The warning reflects a strategic reality: European NATO members have underfunded electronic warfare capabilities for decades, assuming American systems would provide coverage. Russia, meanwhile, developed mature EW arsenals through sustained investment and operational refinement in Syria and Ukraine. Air Marshall Stringer noted the doctrinal divergence: “The Russians have a very different perspective on how to set the bar in using these kinds of offensive operations in the electromagnetic environment, than quite rightly, we would hold ourselves to.”
UK Response and Military Modernization
The UK Ministry of Defence awarded a £6 million contract in May 2026 to QinetiQ-led Team Elaris for an enhanced long-range navigation system (eLoran) designed to complement GPS in GPS-denied environments, according to The Defence Post. The programme, currently in assessment phase, targets a deployable system by April 2028.
“In this new era of threat, we are in constant confrontation with adversaries seeking to interfere with our military networks, which are essential to how a military operates in modern warfare,” said Luke Pollard, UK Minister for Defence Readiness and Industry. The two-year timeline, however, leaves British forces dependent on vulnerable GPS systems during a period of escalating electronic warfare activity.

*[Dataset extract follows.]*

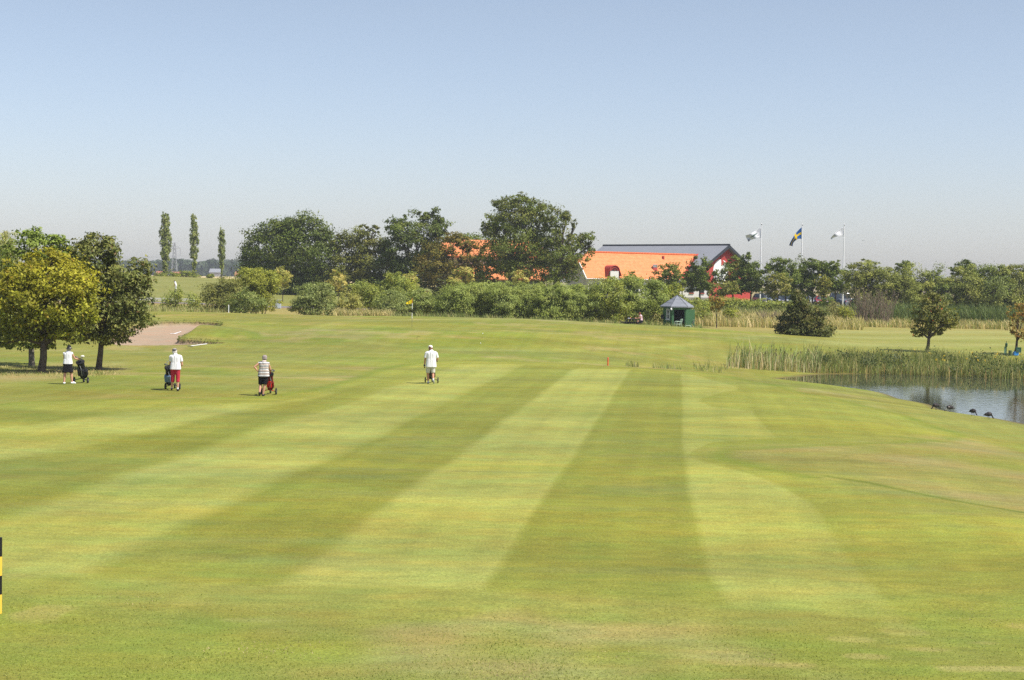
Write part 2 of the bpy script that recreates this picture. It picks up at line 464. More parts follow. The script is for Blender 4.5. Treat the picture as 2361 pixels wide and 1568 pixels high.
paint(fgr * .6 * vnoise(X, Y, 1.0, 31), C_deep * 1.6)
paint(fgr * np.clip((vnoise(X * .6, Y, .55, 33) - .70) * 4, 0, .45) * np.clip((vnoise(X * .5, Y, 2.1, 34) - .4) * 3, 0, 1), C_straw)
# trampled dry bank in the lower right and its uncut edge line
bank = flat([(1640, 1040), (2225, 985), (2500, 1040), (2900, 1200), (2361, 1180), (2150, 1130), (1950, 1085), (1760, 1055)])
dB = pd(bank)
paint(soft(dB, 1.5) * (.15 + .65 * np.clip((vnoise(X * .7, Y, 2.0, 41) - .35) * 1.6, 0, 1)), C_straw * .72)
edge = flat([(1900, 1098), (2000, 1112), (2150, 1140), (2290, 1163), (2450, 1190), (2450, 1194), (2290, 1167), (2150, 1144), (2000, 1116), (1900, 1101)])
paint(soft(pd(edge), .2) * .75, C_deep)
# pale crescent of longer turf along the pond and the left edge of the fairway
paint(np.exp(-(dF / .35) ** 2) * (Y > 40) * .6, C_deep * 1.4)
# dry grass under the left trees, mole-brown earth round the trunks
under = flat([(-80, 842), (60, 842), (160, 848), (310, 846), (300, 862), (190, 872), (60, 880), (-80, 882)], 1)
paint(soft(pd(under) + wob, 1.2) * (.25 + .6 * vnoise(X, Y, 1.5, 51)), C_straw * .75)
# rough beyond the green, fringe, wild strip
far = np.clip((Y - 143) / 5, 0, 1) * (Y < 360)
paint(far * .7, np.array((.20, .19, .055)))
paint(np.clip((Y - 150) / 8, 0, 1) * np.clip((208 - Y) / 5, 0, 1) * (.45 + .4 * r1), np.array((.33, .27, .11)) * .8)
# mown stripes right of the pond
rightf = np.clip((X - .17 * Y) / 4, 0, 1) * np.clip((Y - 116) / 6, 0, 1) * np.clip((172 - Y) / 5, 0, 1)
paint(rightf * (.45 + .25 * np.sin(Y * .45 - X * .2) + .4 * vnoise(X * .3, Y, 3, 71)) * .8, np.array((.25, .26, .10)))
paint(rightf * np.clip(.4 - .3 * np.sin(Y * .45 - X * .2), 0, 1) * .6, C_mid)
# left field
lf = np.clip((Y - 214) / 6, 0, 1) * (X < 0.02 * Y) * (Y < 347)
paint(lf * .9, np.array((.165, .175, .055)))
paint(lf * .5 * (.5 + .5 * np.sin(Y * .28 + X * .12)), np.array((.195, .20, .07)))
# the low verge facing the car park, stubble beyond
rv = np.clip((Y - 207) / 3, 0, 1) * (X >= 0.02 * Y) * np.clip((262 - Y) / 5, 0, 1)
paint(rv * .8, np.array((.17, .19, .05)))
paint(np.clip((Y - 262) / 6, 0, 1) * (X >= .02 * Y), np.array((.24, .20, .12)))
paint((Y > 360) * 1.0 * (X < .02 * Y), np.array((.46, .36, .17)))
paint((Y > 1250) * 1.0, np.array((.10, .13, .05)))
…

Strategic Implications Beyond Military Operations
The civilian infrastructure exposure compounds the military challenge. GPS World analysis confirms incidents of GPS interference have increased in countries bordering Russia since 2022, affecting commercial aviation, maritime navigation, and telecommunications networks that rely on GPS timing signals. The European Policy Centre assessment warns of cascading failures in critical infrastructure as jamming becomes more persistent and geographically widespread.

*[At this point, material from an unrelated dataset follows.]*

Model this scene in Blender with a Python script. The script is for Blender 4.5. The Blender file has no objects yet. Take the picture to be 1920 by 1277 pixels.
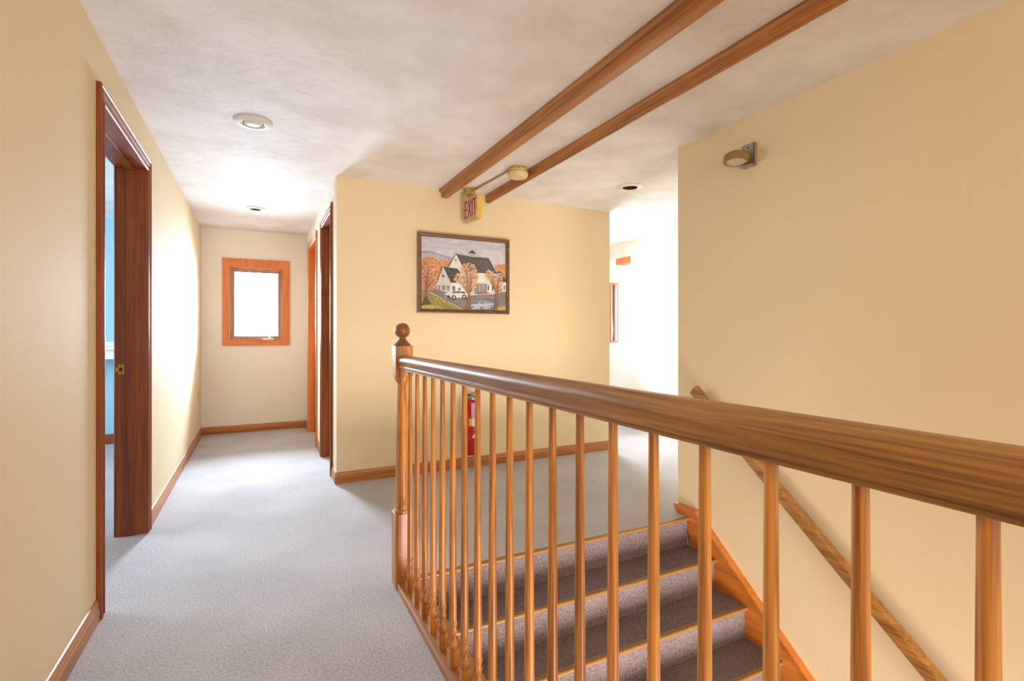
import bpy, bmesh, math, random
from mathutils import Vector, Matrix
random.seed(7)
SC = bpy.context.scene
COL = SC.collection
PI = math.pi

# ------------------------------------------------------------------ key dimensions (metres)
H = 1.11                    # eye height
YAW = 0.4645
XL, YE, XR, YM, XM, CZ, XW, YW = -.561, 6.472, .517, 3.929, 3.018, 2.28, 2.356, 2.375
XH, YF = 4.20, 5.60         # right hall: its right wall, its far wall
YB = -1.6                   # where the built part of the hall stops behind the camera
YS = 2.253                  # top nosing of the stair
RUN, RISE = .2035, .172
XS0, XS1 = .66, 2.326       # stair between inner side and skirt board

# ------------------------------------------------------------------ camera
cam = bpy.data.cameras.new('camera'); co = bpy.data.objects.new('camera', cam); COL.objects.link(co)
co.location = (0, 0, H); co.rotation_euler = (PI/2, 0, -YAW)
cam.sensor_width = 36; cam.lens = 36*949/1920
cam.shift_y = -(638.5-626)/1920
cam.clip_start = .02
SC.camera = co

# ------------------------------------------------------------------ world, light, exposure
w = bpy.data.worlds.new('sky'); SC.world = w; w.use_nodes = True
bg = w.node_tree.nodes['Background']; bg.inputs[0].default_value = (1, .92, .84, 1); bg.inputs[1].default_value = 1.5

def area(name, loc, direction, sx, sy, power, color, spread=PI):
    l = bpy.data.lights.new(name, 'AREA'); l.shape = 'RECTANGLE'; l.size = sx; l.size_y = sy
    l.energy = power; l.color = color; l.spread = spread
    o = bpy.data.objects.new(name, l); COL.objects.link(o); o.location = loc
    o.rotation_euler = Vector(direction).to_track_quat('-Z', 'Z').to_euler(); return o

DAY = (.70, .84, 1.0)
area('daylight_end_window', (-.02, YE+.35, 1.50), (0.0, -1, -.40), .8, 1.0, 265, DAY, math.radians(110))
area('daylight_side_rooms', (2.74, 5.05, 1.25), (-1, 0, .0), 2.0, 1.6, 4, (.6, .8, 1))
area('daylight_far_hall', (5.5, 4.9, 1.4), (-1, -.2, -.1), .9, 1.4, 34, (.86, .93, 1))
area('daylight_hall_window', (3.6, YF+.3, 1.5), (0.05, -1, -.5), .9, .9, 190, (.84, .92, 1), math.radians(145))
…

- Russia’s Tobol network systematically jams GPS, Galileo, GLONASS, and Starlink across NATO’s eastern flank from Kaliningrad node
- 85% of Estonian flights and 40% of European air traffic now experience GPS interference from Russian electronic warfare
- NATO acknowledges “paradigm shift” required in EW capabilities but remains dependent on US systems amid shifting American strategic priorities
- UK’s £6 million eLoran programme won’t deliver operational capability until April 2028, leaving two-year vulnerability window
What to Watch
Monitor NATO ministerial meetings for announcements on joint European electronic warfare development programmes and pooled procurement initiatives. Track whether the 22 May incident triggers formal diplomatic protest or NATO Electronic Warfare Coordination Group activation. Watch for accelerated timelines on UK eLoran deployment or emergency interim capabilities procured from existing systems. The next inflection point arrives when Russia demonstrates willingness to jam GPS during a NATO military exercise or Article 5 contingency operation, forcing the alliance to operationalise contingency navigation protocols under combat pressure rather than controlled testing.